Social Media? Roba vecchia, il futuro è nel Metaverso

Gli ultimi dodici mesi sono stati pesanti per l’S&P500 di Wall Street (-12%), terribili per il Nasdaq (-22%), orribili per le società dell'ambito social media. 

Meta Platforms , di gran lunga  la più grande, ha più che dimezzato la sua capitalizzazione (-58%), il titolo è intorno sui livelli di cinque anni fa. 

Non si tratta di un caso isolato e non sono soltanto gli effetti del rialzo tassi che penalizza di più i tech, c’è un problema sui fondamentali: Snap , che ha perso l’86% negli ultimi dodici mesi, la scorsa settimana ha annunciato che taglierà un quarto dei dipendenti. Se Twitter ha perso meno (-40%) è perché resta aperta la possibilità che Elon Musk ci ripensi e torni alla carica con una nuova offerta.

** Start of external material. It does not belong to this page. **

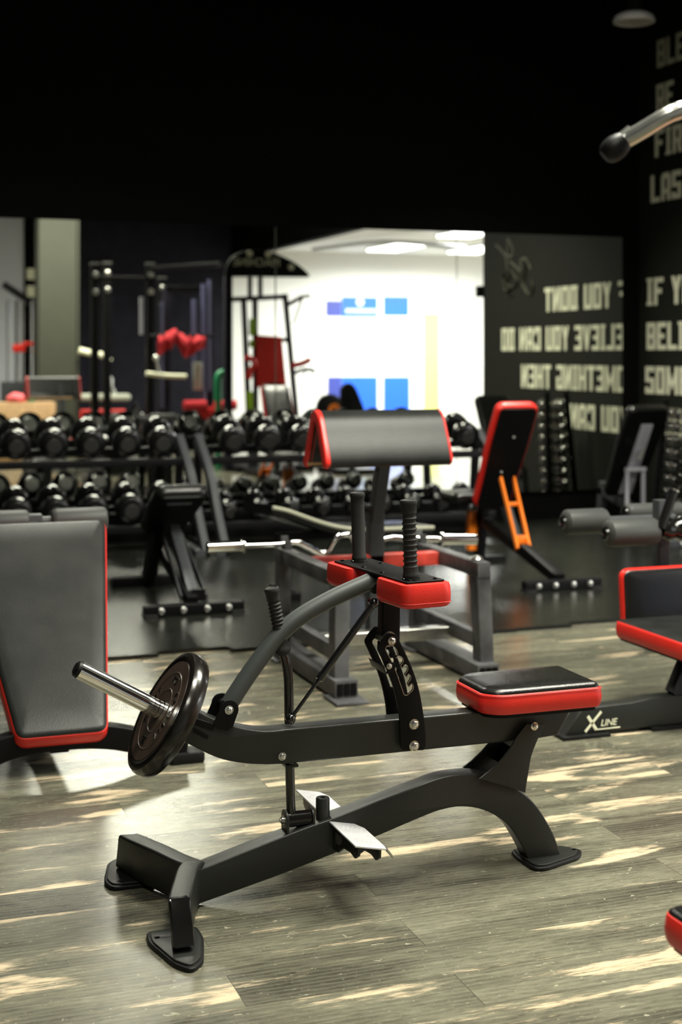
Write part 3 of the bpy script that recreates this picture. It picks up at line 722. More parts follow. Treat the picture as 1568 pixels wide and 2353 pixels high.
b = MB(); b.text('25', .028, face_frame(math.pi, .076), .0014); b.build('raised_number', 'plate', wp)
# ================================================================ decline bench at the left edge
def pt(px, py, y): return on(px, py, y)
db = thing('decline_bench', 'decline bench with tapered grey-black cushion and red sides at the left edge', 'bench', (.652, 4.6, 0))
lo, hi = V3(.652, 4.405, .128), V3(.652, 5.12, .705)
up = (hi - lo); L_ = up.length
mx = frame(lo, X, up)      # normal = X x up
nn = X.cross(up).normalized()
if nn.y > 0: mx = frame(lo, -X, up)
ol = rpoly([(-.140, 0), (.140, 0), (.262, L_), (-.262, L_)], [.035, .035, .045, .045], 6)
if (mx.to_3x3() @ V3(0, 0, 1)).y > 0: print('decline normal')
mx2 = mx @ Matrix.Translation((0, 0, -.055))
pad(db, ol, mx2, .055, 'vinylg', 'red', 'paintb', .014, ('bench_cushion', 'cushion_side', 'backing_board'))
dn = (mx.to_3x3() @ V3(0, 0, 1))
# spine, base, rear support
b = MB(); b.bar(lo - dn * .09 + up * .05, hi - dn * .09 + up * .02, .06, .05, X); b.build('spine_beam', 'paint', db)
arch = [(.28, .055), (.40, .085), (.52, .118), (.66, .128), (.80, .118), (.93, .085), (1.05, .06)]
b = MB(); 
pathA = catmull([V3(x, 4.46, z - .015) for x, z in arch], 5); b.sweep(pathA, rrect(.06, .075, .006), Y); b.build('cross_foot', 'paintb', db)
for x in (.29, 1.05):
    b = MB(); b.box((x, 4.46, .018), (.11, .09, .036), bev=.008); b.build('rubber_foot', 'rubber', db)
b = MB(); b.bar(V3(.652, 4.47, .09), V3(.652, 5.75, .06), .06, .06, X); b.build('base_rail', 'paintb', db)
b = MB(); b.bar(V3(.652, 5.35, .06), V3(.652, 5.24, .70), .06, .06, X); b.build('upright', 'greytube', db)
b = MB(); b.bar(V3(.35, 5.75, .035), V3(.95, 5.75, .035), .06, .07, Y); b.build('rear_foot', 'paintb', db)
rz = on(180, 1196, 5.25).z
b = MB(); b.tube([V3(on(-50, 1196, 5.25).x, 5.25, rz), V3(on(240, 1196, 5.25).x, 5.25, rz)], .02, 16); b.box((.652, 5.25, rz), (.10, .05, .06), bev=.005); b.build('roller_bar', 'greytube', db)
for x0, x1 in ((.36, .70), (.80, 1.02)):
    x0, x1 = (on(-60, 1196, 5.25).x, on(67, 1196, 5.25).x) if x0 < .5 else (on(118, 1196, 5.25).x, on(246, 1196, 5.25).x)
    b = MB(); b.lathe([(0, .012), (.001, .038), (.008, .044), (.02, .047), (x1 - x0 - .02, .047), (x1 - x0 - .008, .044), (x1 - x0 - .001, .034), (x1 - x0, .012)], (x0, 5.25, rz), X, 28); b.build('foam_roller', 'foamg', db)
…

Che sta succedendo alle ex superstar del Nasdaq? Brian Weiser, un analista di Pivot Research citato in un articolo di Barron’s di due giorni fa, spiegava che le società del mondo social sono sempre meno dei soggetti dell’innovazione tecnologica e sempre di più dei meri raccoglitori di pubblicità legati all’andamento del ciclo economico. 

In più, ci sono le attenzioni di governi e dei soggetti di vigilanza sulla privacy. Questa settimana, riferisce il Guardian, a Meta Platforms è arrivata una multa di 405 milioni di euro per aver consentito a utenti dai 13 ai 17 anni di gestire business account su Instagram che mostravano i loro numeri di telefono e i loro indirizzi email, in violazione della normativa europea per la protezione dei dati (Gdpr).
La sanzione è stata inflitta dalla Data Protection Commission (Dpc), l'autorità irlandese del settore che agisce per conto
dell'intera UE perchè il quartier generale di Meta ha sede in Irlanda. La multa è la piu' alta comminata a Meta, dopo quella da 222 milioni di euro del settembre 2021 per "severe" e "gravi" violazioni della stessa normativa su Whatsapp.

E’ possibile che Mark Zuckerberg avesse intuito in anticipo le grane con la privacy e la progressiva saturazione del mercato della pubblicità digitale nell’autunno dell’anno scorso, al momento dell’annuncio del cambio del nome. Allora sembrò una mossa di marketing, oggi appare qualcosa di più strategico.

Nell’ottobre del 2021 la vecchia Facebook ha deciso di iniziare a separare il suo destino da quello del sito social, un cambio di business model che aggancia la società alle prospettive di quello che dovrebbe diventare il nuovo paradigma del digitale, il metaverso, o, volendo usare la denominazione degli anni novanta del secolo scorso, la realtà virtuale. 

Il colosso di borsa da 430 miliardi di dollari ha imboccato una via aperta dagli informatici/visionari già trent’anni fa, ma chi ha tentato di avanzare su questa strada nel corso dei primi due decenni del nuovo millennio, ha ottenuto ben poco. 

L’immersione nel digitale, priva del supporto di un apparato tecnologico adeguato, è rimasta molto tempo solo l’oggetto di riflessione per artisti, fanatici dell’avanguardia e pionieri delle nuove frontiere.

Le cose sono cambiate con l’ultima accelerazione delle scienze e delle tecnologie: grazie a chip più veloci e miniaturizzati, ai passi in avanti dell’intelligenza artificiale, all’estensione di Internet alle cose minute, ai dispositivi indossabili o addirittura impiantati nel corpo, l’immersione nella realtà virtuale è semplice come un tuffo in piscina.